2787. The dress which a husband gives his wife to wear is to be treated as a part of his property after his death even though the wife may have worn it.

Miscellaneous Problems Relating To Inheritance

2788. The Holy Qur'an, a ring, and a sword of the dead person and the clothes worn by him, are the property of the eldest son. And if out of the first three things the dead person has left more than one for example, if he has left two copies of the Qur'an or two rings the obligatory precaution is that his eldest son should make a compromise with the other heirs in respect of those things.

2789. If a dead person has two eldest sons for example, if his two sons are from of two wives at one and the same time they should divide his clothes, Qur'an, ring and sword equally between themselves.

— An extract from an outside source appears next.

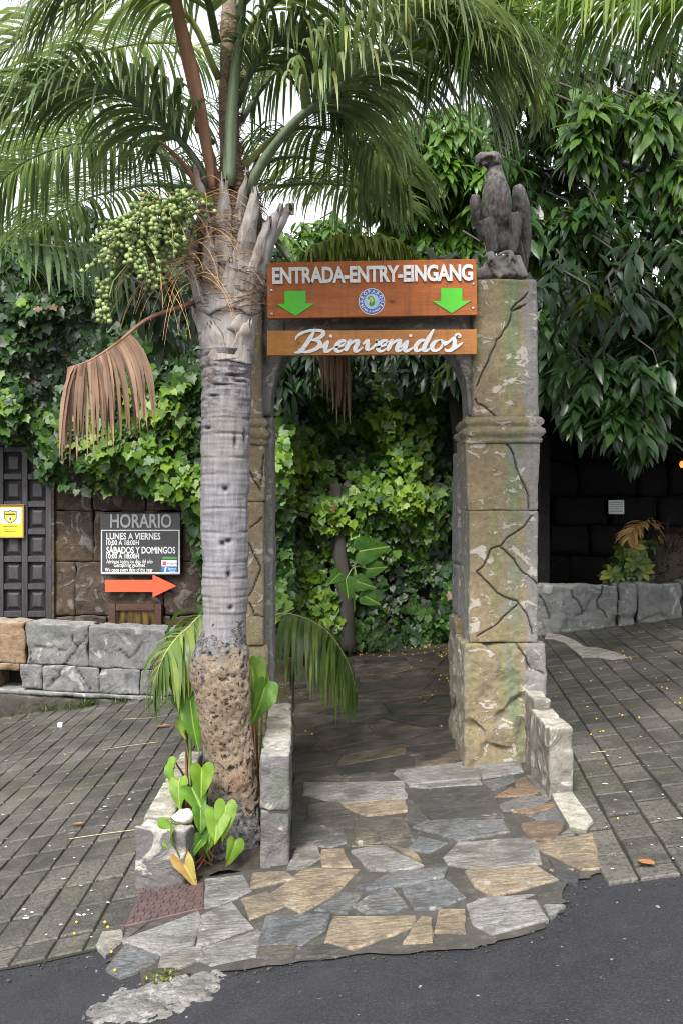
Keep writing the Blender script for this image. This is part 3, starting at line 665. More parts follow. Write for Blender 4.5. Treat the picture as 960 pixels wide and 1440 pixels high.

2790. If the dead person is indebted and if his debt is equal to his property or more than that the four things which are the property of the eldest son and have been mentioned in the preceding Article should be given for the settlement of his debt. And if his debt is less than what his property is worth the four things which go to his eldest son should be given proportionately for his debt. For example, if his entire property consists of $ 60 and the things which are the property of the eldest son are worth $ 20, and he (the dead person) owes $ 30, the eldest son should give an amount of $ 10 out of those four things for the clearance of the debt of his father.

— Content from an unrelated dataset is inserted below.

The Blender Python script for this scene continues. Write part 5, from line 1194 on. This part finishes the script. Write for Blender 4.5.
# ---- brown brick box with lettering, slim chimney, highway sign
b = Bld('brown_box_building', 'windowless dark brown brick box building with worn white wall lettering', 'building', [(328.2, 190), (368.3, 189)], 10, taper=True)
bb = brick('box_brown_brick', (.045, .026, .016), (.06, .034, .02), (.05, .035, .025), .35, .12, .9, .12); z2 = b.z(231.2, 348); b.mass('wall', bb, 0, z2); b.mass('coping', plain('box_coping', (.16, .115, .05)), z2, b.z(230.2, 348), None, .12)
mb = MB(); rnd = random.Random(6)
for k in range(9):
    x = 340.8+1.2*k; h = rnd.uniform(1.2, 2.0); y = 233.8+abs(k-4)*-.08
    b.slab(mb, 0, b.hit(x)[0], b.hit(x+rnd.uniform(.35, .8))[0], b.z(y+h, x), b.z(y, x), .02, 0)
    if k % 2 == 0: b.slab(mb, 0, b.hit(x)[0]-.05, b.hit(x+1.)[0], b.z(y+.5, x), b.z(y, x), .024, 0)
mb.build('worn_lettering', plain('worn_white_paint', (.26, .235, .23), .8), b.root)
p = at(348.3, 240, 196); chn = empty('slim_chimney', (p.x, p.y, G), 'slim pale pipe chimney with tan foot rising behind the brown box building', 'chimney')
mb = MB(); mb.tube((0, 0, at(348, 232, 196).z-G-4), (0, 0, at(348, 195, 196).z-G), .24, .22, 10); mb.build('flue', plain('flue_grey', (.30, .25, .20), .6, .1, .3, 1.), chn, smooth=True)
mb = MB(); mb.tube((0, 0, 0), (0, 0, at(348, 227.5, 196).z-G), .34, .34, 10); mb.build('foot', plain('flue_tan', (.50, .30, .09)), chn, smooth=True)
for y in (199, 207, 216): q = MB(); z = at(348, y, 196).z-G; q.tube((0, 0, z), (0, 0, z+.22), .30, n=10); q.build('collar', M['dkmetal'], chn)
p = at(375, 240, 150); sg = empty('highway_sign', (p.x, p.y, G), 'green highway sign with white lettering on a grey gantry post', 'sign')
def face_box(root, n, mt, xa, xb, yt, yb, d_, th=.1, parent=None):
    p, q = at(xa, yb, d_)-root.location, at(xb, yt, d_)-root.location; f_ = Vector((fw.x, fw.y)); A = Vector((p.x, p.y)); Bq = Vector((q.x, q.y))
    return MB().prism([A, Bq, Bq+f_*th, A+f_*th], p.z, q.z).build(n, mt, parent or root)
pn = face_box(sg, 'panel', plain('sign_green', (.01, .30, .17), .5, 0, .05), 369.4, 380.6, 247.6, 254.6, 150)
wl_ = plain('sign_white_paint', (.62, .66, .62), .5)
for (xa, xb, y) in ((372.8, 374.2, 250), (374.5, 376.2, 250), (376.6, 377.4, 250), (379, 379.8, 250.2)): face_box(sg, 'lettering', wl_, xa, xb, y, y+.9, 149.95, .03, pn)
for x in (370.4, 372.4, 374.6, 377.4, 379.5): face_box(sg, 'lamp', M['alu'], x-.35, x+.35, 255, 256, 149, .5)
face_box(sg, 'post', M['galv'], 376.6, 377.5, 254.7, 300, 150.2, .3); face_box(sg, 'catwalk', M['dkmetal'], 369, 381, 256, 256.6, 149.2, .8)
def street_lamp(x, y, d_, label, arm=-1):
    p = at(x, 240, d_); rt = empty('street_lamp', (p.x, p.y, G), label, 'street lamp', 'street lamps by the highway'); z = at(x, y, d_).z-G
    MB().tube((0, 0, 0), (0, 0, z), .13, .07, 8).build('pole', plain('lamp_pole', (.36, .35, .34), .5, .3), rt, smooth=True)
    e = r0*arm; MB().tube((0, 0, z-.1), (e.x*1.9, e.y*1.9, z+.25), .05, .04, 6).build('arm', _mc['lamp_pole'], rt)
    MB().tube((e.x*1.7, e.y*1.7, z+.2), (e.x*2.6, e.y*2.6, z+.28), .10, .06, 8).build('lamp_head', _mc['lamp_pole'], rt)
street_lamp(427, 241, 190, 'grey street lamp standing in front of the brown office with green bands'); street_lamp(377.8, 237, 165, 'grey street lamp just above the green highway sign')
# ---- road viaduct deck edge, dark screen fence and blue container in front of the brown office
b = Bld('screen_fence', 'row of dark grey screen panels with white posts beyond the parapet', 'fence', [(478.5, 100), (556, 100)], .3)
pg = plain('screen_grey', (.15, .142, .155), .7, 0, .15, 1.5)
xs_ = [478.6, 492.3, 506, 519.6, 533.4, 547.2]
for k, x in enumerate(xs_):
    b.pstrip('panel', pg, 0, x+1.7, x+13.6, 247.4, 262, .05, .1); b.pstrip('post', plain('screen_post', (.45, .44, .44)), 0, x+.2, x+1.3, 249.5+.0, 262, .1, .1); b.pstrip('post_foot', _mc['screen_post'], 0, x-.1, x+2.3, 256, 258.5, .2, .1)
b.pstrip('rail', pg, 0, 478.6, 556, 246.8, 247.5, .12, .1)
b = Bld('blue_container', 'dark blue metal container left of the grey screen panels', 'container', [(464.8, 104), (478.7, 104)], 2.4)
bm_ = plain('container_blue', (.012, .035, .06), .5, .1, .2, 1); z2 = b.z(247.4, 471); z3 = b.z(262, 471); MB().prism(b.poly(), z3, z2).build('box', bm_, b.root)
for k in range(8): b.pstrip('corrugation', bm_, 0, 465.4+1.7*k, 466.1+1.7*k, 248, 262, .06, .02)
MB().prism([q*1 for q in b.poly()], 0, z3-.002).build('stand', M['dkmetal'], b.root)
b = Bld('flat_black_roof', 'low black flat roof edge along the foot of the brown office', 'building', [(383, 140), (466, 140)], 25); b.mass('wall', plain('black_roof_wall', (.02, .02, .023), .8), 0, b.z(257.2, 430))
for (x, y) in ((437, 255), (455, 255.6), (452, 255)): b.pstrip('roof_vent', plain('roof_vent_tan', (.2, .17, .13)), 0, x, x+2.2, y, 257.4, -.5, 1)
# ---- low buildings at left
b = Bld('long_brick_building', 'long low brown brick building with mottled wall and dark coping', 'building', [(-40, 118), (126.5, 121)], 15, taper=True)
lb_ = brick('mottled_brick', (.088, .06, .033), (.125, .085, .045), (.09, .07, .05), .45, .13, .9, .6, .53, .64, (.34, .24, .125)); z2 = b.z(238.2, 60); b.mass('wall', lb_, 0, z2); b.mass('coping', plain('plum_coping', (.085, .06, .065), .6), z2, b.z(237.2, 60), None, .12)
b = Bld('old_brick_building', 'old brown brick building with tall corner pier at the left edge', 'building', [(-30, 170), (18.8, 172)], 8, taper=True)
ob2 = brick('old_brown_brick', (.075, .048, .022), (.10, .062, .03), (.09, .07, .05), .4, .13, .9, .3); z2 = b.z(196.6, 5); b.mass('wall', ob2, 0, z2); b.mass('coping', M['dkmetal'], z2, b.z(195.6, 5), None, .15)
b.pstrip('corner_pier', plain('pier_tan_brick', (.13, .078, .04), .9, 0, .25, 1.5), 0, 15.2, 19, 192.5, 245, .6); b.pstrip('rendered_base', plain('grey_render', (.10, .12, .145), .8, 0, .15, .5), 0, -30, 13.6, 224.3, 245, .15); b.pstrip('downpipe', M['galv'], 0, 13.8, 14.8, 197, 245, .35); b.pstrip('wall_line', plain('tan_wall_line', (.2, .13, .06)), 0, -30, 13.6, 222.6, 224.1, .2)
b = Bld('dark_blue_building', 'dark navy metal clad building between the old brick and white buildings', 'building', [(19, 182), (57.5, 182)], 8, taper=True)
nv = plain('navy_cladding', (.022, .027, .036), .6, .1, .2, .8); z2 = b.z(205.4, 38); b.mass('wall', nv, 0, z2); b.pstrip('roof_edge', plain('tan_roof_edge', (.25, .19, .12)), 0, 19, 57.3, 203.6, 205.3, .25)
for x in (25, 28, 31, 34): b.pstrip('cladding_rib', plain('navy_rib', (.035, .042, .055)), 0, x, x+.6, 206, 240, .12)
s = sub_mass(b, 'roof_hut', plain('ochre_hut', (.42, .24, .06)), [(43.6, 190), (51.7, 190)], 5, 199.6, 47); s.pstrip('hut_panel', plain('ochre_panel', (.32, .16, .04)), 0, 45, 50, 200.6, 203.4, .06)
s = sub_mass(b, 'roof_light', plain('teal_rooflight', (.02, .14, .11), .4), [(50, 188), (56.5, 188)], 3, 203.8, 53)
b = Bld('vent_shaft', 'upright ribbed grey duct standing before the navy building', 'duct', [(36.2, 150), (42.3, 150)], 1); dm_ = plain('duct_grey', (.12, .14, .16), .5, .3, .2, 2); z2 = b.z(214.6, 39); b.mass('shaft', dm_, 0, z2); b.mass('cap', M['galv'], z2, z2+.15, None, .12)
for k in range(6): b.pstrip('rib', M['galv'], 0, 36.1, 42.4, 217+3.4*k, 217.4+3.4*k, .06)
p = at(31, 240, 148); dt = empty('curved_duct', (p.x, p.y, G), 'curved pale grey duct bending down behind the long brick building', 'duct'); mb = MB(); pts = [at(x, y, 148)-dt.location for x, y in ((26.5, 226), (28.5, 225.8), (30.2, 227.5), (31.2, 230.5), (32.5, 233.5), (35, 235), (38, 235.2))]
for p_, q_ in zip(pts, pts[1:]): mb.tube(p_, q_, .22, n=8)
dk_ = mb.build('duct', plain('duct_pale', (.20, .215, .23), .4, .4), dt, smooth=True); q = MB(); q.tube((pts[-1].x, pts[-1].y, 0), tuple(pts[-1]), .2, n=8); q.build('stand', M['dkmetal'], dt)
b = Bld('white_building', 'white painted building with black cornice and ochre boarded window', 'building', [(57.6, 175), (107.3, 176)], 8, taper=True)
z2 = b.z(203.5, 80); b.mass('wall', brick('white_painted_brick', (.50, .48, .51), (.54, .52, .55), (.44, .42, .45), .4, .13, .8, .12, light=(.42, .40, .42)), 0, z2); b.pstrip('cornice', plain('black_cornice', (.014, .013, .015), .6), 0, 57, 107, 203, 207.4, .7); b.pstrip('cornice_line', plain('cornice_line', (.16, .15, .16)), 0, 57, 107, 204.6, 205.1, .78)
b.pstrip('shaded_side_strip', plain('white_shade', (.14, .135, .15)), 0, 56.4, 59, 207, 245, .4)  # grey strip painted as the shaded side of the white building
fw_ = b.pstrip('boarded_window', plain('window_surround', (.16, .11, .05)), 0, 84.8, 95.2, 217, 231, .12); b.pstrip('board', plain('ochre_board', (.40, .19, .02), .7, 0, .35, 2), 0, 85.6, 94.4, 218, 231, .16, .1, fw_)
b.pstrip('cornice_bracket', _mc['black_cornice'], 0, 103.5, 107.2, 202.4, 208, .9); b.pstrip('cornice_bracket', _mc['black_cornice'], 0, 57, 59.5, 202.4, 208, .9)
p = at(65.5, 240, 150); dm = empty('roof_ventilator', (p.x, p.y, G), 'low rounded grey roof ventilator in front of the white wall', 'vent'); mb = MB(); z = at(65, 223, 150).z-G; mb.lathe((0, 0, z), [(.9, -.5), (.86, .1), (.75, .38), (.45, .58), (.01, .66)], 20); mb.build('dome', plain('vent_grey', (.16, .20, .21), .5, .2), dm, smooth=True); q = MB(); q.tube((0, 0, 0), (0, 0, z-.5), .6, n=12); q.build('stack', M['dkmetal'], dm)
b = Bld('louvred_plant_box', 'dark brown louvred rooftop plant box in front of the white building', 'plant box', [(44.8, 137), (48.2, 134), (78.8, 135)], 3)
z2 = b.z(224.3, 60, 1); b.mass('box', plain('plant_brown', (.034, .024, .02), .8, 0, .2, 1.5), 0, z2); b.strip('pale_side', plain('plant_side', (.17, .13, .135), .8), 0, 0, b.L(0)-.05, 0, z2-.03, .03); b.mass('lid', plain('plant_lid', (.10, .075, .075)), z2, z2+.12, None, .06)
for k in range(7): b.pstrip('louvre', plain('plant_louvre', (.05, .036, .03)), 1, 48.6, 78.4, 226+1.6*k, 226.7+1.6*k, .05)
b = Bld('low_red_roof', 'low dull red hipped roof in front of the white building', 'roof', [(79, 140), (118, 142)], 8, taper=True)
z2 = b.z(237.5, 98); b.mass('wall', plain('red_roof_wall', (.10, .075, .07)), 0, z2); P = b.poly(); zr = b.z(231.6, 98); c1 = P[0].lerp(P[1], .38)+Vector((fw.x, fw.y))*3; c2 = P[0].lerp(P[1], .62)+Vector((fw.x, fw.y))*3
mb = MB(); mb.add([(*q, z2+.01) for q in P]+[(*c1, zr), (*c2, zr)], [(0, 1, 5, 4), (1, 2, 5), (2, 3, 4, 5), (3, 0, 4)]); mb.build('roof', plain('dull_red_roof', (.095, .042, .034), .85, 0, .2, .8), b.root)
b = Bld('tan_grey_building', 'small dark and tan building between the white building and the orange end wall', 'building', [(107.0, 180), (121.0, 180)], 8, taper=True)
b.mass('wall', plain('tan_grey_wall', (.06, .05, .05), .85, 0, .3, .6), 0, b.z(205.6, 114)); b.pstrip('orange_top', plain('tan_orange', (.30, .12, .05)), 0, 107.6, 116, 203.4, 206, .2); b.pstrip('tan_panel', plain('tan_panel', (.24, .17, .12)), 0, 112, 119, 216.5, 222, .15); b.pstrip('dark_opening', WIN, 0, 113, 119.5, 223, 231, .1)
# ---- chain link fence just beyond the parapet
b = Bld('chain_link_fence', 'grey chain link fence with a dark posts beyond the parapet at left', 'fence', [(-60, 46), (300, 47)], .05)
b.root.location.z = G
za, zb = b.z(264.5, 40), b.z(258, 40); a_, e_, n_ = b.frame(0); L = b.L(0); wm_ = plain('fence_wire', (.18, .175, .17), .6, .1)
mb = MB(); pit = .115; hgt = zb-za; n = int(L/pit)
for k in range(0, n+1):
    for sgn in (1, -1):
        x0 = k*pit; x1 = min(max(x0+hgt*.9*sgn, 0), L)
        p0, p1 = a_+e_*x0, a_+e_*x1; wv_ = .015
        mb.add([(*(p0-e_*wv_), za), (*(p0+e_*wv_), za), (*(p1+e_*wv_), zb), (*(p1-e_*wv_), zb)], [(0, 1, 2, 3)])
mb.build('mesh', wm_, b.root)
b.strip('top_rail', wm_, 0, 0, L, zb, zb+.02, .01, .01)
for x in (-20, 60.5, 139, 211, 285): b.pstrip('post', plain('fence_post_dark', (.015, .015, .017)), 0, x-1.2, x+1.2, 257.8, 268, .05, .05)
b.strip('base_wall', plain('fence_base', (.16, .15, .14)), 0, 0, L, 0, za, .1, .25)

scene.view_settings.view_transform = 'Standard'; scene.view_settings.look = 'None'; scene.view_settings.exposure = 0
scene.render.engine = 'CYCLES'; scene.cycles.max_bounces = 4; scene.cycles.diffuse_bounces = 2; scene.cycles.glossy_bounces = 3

2791. A Muslim inherits from an infidel but an infidel does not inherit from a deceased Muslim, even though he may be his father or son.

2792. If a person kills one of his relatives intentionally and unjustly, he does not inherit from him. However, if it is due to inadvertence for example, if he throws a stone in the air and by chance it hits one of his relatives and kills him he inherits from him. Nevertheless, it is difficult that he should inherit out of the diyah (bloodmoney) for murder, which will be explained later.

2793. Whenever it is proposed to divide the inheritance the share of one son should be set aside for a child who is in its mother's womb and will inherit if it is born alive (when it is not probable that more than one child will be born) and the remaining part should be divided among the other heirs. How ever, if the children in the womb are likely to be more than one, for example if it is probable that the woman may give birth to two or three children and the heirs are not agreeable to set aside the share of the probable issues it is permissible that after ensuring the safety of the share of the issue of a son, the rest of the property may be divided amongst the heirs.